Tuesday, 16 January 2001: 11:45 AM
Upmanu Lall, Lamont-Doherty Earth Observatory, Columbia Univ., Palisades, NY; and R. Balaji, K. Yochanan, and M. Jennifer
There is a great deal of interannual variability in the occurrence of named storms in the Atlantic Basin. We use "bootstrap" technique to find regions of Atlantic basin that exhibit significant differences in average storm days among various phases of large scale climate indicators (El Nino/Southern Oscillation ENSO), the North Atlantic Oscillation (NAO), and Tropical North Atlantic (TNA) sea surface temperatures. We find that warm phase of ENSO substantially reduces the number of storm days over the Gulf of Mexico and eastern US relative to neutral or cold phase. We also find that the high phase of NAO in preceeding winters tend to favor lesser storm days in general over the eastern Atlantic basin. Furthermore, we find that ENSO significantlyaffects the number of storms "Generated" in the basin, while the preceeding winter NAO affects the number of storms over the land regions. These results are interesting and have significant potential for probabilistic forecasting of storm days over different parts of the basin.

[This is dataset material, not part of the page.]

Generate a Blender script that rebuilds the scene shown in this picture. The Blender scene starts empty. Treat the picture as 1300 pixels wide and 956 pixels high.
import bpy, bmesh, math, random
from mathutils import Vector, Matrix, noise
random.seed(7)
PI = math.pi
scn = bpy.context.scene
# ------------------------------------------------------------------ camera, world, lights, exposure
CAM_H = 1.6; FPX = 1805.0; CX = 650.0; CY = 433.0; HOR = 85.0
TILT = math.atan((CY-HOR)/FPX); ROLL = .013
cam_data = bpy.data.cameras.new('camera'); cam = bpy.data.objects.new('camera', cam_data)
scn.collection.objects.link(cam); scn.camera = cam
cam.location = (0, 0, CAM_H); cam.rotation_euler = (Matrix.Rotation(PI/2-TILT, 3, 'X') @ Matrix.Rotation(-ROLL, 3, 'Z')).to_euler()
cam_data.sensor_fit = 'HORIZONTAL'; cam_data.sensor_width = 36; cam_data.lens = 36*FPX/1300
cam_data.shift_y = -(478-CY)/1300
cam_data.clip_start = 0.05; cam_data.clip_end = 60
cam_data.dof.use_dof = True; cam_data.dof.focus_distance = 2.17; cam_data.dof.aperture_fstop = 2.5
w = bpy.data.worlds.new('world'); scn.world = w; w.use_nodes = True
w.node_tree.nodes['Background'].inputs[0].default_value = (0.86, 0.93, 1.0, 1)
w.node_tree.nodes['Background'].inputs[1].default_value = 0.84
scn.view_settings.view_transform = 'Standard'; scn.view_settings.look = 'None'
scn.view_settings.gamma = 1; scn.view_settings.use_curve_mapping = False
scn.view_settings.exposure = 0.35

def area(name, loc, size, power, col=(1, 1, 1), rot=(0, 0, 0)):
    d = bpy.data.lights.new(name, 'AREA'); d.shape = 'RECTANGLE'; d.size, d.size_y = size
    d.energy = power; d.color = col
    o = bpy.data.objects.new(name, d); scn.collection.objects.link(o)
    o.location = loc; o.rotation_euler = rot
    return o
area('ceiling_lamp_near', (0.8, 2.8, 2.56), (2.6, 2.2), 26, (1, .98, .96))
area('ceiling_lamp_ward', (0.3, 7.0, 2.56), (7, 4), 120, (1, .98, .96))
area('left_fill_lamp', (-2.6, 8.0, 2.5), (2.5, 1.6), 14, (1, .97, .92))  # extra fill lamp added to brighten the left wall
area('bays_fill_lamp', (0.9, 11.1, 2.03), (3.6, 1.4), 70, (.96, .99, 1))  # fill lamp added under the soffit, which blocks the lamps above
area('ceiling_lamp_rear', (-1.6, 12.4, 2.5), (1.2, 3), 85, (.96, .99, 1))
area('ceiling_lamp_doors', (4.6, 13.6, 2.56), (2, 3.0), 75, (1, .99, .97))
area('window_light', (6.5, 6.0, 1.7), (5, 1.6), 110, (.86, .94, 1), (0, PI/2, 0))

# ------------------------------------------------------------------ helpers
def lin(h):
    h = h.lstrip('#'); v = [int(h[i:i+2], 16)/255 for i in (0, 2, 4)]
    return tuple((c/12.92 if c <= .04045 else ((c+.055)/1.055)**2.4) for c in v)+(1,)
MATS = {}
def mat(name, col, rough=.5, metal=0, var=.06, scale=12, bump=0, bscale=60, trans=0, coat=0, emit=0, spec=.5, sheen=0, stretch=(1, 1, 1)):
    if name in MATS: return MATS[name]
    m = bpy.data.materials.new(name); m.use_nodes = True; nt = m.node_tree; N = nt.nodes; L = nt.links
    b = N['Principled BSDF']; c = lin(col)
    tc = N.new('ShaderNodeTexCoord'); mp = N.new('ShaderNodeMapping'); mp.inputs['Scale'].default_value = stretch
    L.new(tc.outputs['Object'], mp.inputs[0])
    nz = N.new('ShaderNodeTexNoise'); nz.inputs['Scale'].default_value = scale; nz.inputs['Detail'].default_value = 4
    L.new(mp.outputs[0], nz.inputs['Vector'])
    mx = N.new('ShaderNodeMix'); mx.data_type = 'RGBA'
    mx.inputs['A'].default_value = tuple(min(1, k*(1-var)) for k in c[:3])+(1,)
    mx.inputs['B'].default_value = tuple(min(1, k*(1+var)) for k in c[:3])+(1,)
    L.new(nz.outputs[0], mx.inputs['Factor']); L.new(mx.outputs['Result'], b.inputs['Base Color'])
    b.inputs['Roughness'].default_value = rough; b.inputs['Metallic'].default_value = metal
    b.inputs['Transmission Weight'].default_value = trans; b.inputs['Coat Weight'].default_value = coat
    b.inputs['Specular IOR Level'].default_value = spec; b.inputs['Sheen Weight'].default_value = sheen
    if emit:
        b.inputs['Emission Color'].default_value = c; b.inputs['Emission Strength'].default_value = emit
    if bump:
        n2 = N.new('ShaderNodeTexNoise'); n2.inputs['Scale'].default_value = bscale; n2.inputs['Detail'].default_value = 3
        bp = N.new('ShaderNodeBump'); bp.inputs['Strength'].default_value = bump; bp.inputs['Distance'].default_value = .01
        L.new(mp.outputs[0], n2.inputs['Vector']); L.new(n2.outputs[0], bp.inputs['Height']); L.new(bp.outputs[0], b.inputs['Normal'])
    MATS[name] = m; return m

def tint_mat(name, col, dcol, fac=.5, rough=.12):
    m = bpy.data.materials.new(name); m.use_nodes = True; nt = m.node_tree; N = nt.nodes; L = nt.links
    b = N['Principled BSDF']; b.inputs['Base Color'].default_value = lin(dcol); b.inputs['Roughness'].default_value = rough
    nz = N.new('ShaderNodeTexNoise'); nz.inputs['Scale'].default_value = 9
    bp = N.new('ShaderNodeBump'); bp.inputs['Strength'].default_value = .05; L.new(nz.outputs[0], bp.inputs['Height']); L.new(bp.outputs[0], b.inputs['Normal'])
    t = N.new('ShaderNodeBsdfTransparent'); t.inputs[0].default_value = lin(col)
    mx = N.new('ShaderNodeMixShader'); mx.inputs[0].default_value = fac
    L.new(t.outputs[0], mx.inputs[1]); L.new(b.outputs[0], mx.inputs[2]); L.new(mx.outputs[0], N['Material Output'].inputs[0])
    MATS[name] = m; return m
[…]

The ability to realistically simulate potential hurricane storm tracks, and condition them on global climate conditions (e.g., ENSO and NAO, or atmospheric circulation indices) is important for assessing the hazard these storms present to coastal regions in North and Central America for specific low frequency climate conditions and
under model generated climate change scenarios. To address this problem we develop a model that considers hurricane tracks to be a spatial Markov process over a regular 5x5
degree latitude longitude grid based on a directional probability distribution derived from the observed record of Atlantic tropical
storms. The model (hereafter referred to as the Markov Model) also
weighs in the probability for the termination of a storm's life as a
function of the location, and is initialized based on the probability
for storm inception, both calculated from historical data. A variety
of statistics (spatial and life distributions) of hurricanes
simulated from the Markov model were examined. Systematic biases were identified and potential improvements, including a bootstrap procedure are being explored.